Hot-Corrosion Behavior of Graded Thermal Barrier Coatings Formed by Plasma-Spraying Process

Abstract

The hot-corrosion behavior of thermal barrier coatings (TBCs) has been studied by comparing double-layer coatings and graded coatings. Two types of oxide ceramics, 2CaO·SiO2-15mass%CaO·ZrO2 (C2S-15CZ) and 8 mass% Y2O3·ZrO2 (8YSZ), with a bond coating of NiCrAlY, were applied to metallic substrates in this study. After hot-corrosion testing with V2O5-Na2SO4 corrosive ash for 3 h at 1273 K, the TBCs were investigated by visual inspection, a scanning electron microscope, x-ray diffraction, and electron probe microanalysis. The findings for the resulting coating of C2S-15CZ reacted with V2O5 only where it was in direct contact with the corrosive ash.

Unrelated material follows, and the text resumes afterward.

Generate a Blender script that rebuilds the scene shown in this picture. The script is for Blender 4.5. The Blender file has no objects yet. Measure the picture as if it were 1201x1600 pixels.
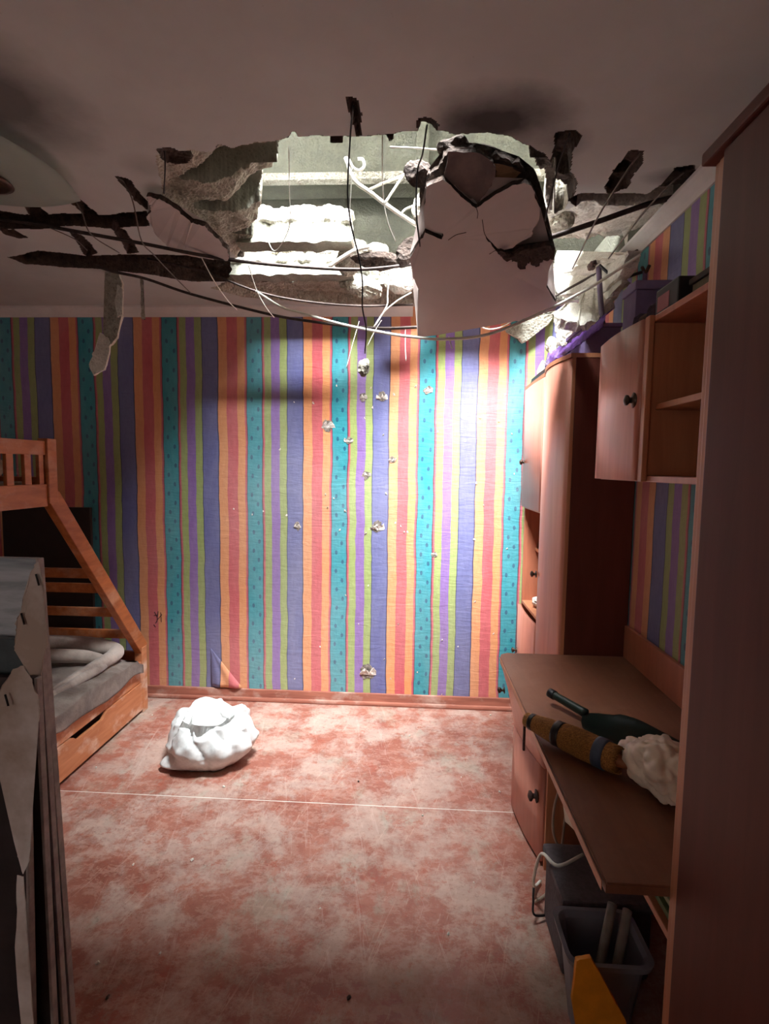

The affected area from the reaction was limited to the coating surface where V2O5 was present. The coating showed adequate hot-corrosion resistance against V2O5-Na2SO4 corrosive ash for 3 h at 1273 K. The findings for the 8YSZ coating were that Y2O3, the stabilizing component, particularly reacted with V2O5 and lost its function, which led to partial spalling of the coating. It was observed that the hot-corrosion resistance of the double-layer TBC was largely influenced by the performance of a corrosion-resistant NiCrAlY bond coat, which provided protection against corrosive components penetrating through the ceramic topcoat. Last, the graded coating degraded due to the oxidation of NiCrAlY particles that existed near the topcoat surface and affected the durability of the TBC.